The question is:
"Show how the nonlinear regression equation $y=a(x-b)+c(x-b)^2$ can be converted to a linear regression equation solvable by the method of least squares."
if we take that \begin{align} a(x-b) - c(x-b)^2 &= ax - ab + cx^2 -2cbx - cb^2\\ & = \underbrace{-ab-cb^2}_{\beta_0} + x\underbrace{(a-2cb)}_{\beta_1} + x^2\underbrace{c}_{\beta_2}\\ \end{align} thus, $$ y_i = \beta_0+\beta_1 x_i + \beta_2 x_i^2 + \epsilon_i, \quad i=1,...,n. $$
$ \beta_0$ and $\beta_1 $ are dependent each other ,so if you take the partial derivative of $y_i$ for $\beta_0$ you got dependence on $\beta_1$ ,so the gradient of Y by given X dependent on unknown parameters and we got non linear model.

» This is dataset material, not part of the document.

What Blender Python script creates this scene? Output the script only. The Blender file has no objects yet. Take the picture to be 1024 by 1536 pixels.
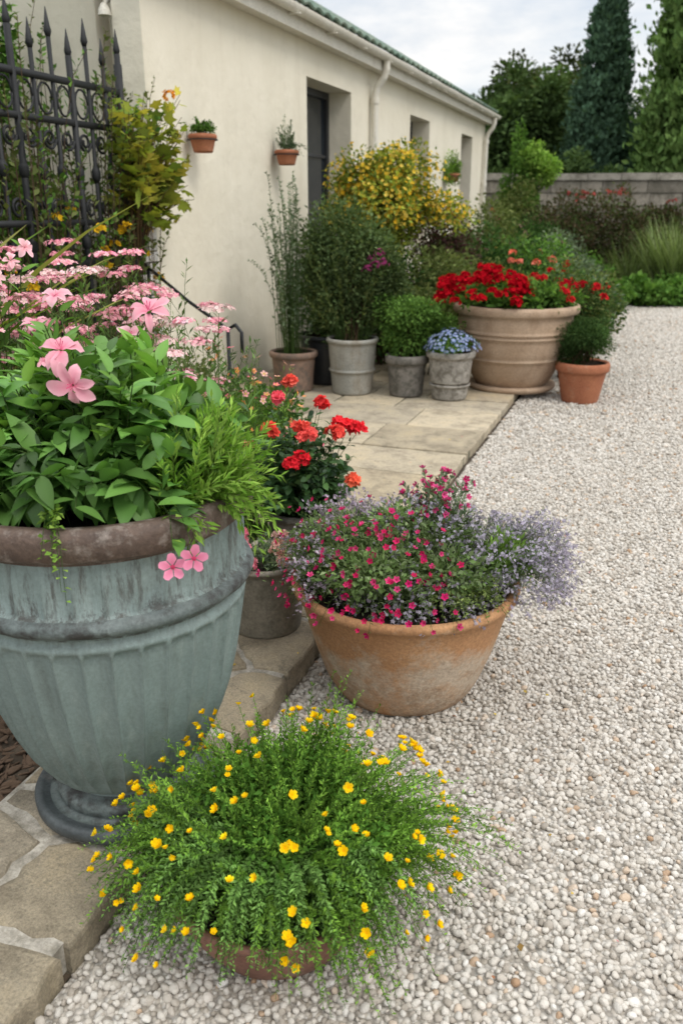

or if you take the next model
\begin{align} xb + (xb)^2 +(xb)^3 &= \underbrace{xb}_{\beta_0} + x^2\underbrace{(b^2)}_{\beta_1} + x^3\underbrace{b^3}_{\beta_2}\\ \end{align} thus, $$ y_i = \beta_0x+\beta_1 x_i^2 + \beta_2 x_i^3 + \epsilon_i, \quad i=1,...,n. $$
and you got a linear model but of course is not a linear model because $\beta_0$ and $\beta_1$ are dependent.
Any help explaining this would be greatly appreciated!